People who have lived in Riverside for years are now worried the air in their homes could be affecting their health. After testing the groundwater, on-scene coordinators with the Environmental Protection Agency said things have changed in the last seven months.

“What we found is it not only expanded horizontally to the southwest, an expanded area that we identified as having contamination in the groundwater. But higher levels in the houses as well,” explained Steve Renninger of the EPA.

The EPA has tested 199 homes in the Hypathia Avenue and Valley Pike Street area. They found 72 homes had greater than screening levels, of PCE and TCE. They detected vapors in 83 homes, but they’ll need re-sampled. Forty-four homes had less than detection levels.These chemicals are commonly used in dry cleaning, and degreasing metals, and likely are present as the result of a some sort of spill that happened long ago, Renninger speculates.

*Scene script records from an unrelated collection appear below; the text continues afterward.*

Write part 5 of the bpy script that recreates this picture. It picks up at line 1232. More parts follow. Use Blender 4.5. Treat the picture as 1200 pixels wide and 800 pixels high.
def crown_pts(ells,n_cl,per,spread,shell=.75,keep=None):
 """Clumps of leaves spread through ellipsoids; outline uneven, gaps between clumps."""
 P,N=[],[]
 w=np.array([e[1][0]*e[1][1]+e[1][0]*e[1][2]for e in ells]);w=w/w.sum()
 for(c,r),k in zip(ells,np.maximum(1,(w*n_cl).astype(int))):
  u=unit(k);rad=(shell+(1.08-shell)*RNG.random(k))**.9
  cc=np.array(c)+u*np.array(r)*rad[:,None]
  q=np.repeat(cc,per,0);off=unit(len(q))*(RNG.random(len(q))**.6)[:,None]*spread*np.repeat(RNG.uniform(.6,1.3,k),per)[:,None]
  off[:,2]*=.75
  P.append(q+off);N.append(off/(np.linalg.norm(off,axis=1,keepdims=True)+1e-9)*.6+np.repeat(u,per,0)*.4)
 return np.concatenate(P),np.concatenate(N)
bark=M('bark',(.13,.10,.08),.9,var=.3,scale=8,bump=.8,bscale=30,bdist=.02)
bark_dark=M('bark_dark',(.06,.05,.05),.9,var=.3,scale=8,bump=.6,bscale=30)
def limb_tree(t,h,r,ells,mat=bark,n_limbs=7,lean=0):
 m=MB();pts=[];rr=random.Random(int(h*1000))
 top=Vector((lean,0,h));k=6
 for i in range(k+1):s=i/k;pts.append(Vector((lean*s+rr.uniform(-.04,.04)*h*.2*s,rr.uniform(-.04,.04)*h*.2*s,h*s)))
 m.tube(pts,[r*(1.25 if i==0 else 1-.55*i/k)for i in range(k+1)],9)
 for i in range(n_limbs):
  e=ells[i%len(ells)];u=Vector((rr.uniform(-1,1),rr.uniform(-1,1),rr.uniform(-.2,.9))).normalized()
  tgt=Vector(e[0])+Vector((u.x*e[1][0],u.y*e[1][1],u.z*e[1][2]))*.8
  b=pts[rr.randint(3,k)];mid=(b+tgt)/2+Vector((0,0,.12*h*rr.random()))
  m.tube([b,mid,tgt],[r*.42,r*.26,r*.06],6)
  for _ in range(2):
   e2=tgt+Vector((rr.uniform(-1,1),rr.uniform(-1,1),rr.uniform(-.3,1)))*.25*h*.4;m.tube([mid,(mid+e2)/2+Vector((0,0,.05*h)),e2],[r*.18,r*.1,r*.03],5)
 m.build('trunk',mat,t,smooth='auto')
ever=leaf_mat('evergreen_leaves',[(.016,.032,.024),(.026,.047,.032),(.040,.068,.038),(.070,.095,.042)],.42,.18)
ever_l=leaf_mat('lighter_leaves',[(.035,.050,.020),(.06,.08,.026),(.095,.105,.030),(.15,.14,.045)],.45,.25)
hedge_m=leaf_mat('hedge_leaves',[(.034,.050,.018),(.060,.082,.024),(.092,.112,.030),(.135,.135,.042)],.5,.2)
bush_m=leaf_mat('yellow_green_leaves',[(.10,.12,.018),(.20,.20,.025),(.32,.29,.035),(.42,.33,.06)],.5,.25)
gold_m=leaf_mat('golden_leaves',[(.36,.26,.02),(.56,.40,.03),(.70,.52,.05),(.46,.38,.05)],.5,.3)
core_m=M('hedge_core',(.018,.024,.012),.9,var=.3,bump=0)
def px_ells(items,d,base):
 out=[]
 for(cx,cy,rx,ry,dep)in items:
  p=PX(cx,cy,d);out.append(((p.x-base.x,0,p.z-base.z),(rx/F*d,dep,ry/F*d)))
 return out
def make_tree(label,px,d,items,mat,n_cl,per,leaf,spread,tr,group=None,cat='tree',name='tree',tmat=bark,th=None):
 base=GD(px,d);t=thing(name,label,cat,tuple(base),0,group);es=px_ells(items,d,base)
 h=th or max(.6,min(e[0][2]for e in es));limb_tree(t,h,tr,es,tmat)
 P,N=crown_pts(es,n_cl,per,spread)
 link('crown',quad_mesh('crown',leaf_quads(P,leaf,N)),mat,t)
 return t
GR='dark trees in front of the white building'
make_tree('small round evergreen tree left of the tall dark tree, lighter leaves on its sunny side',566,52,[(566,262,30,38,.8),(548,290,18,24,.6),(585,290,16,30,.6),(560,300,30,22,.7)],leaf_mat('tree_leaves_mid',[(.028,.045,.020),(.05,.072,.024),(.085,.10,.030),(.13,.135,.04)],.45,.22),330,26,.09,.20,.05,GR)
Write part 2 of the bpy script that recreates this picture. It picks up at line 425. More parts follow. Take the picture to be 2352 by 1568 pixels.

The EPA is offering mitigation systems to homes with high levels of the vapors and will pay for the $5,000 for the system. It would cost homeowners six dollars a month, for electricity.

Many people are worried about the value of their homes. That’s why the mayor of Riverside, along with the EPA, is urging those 100 homeowners, to sign the papers.

“It’s important to get your house tested so that when you try to sell your house, you’ll have all the proper identification and information that you can share with the owner of the house,” advised Mayor Bill Flaute.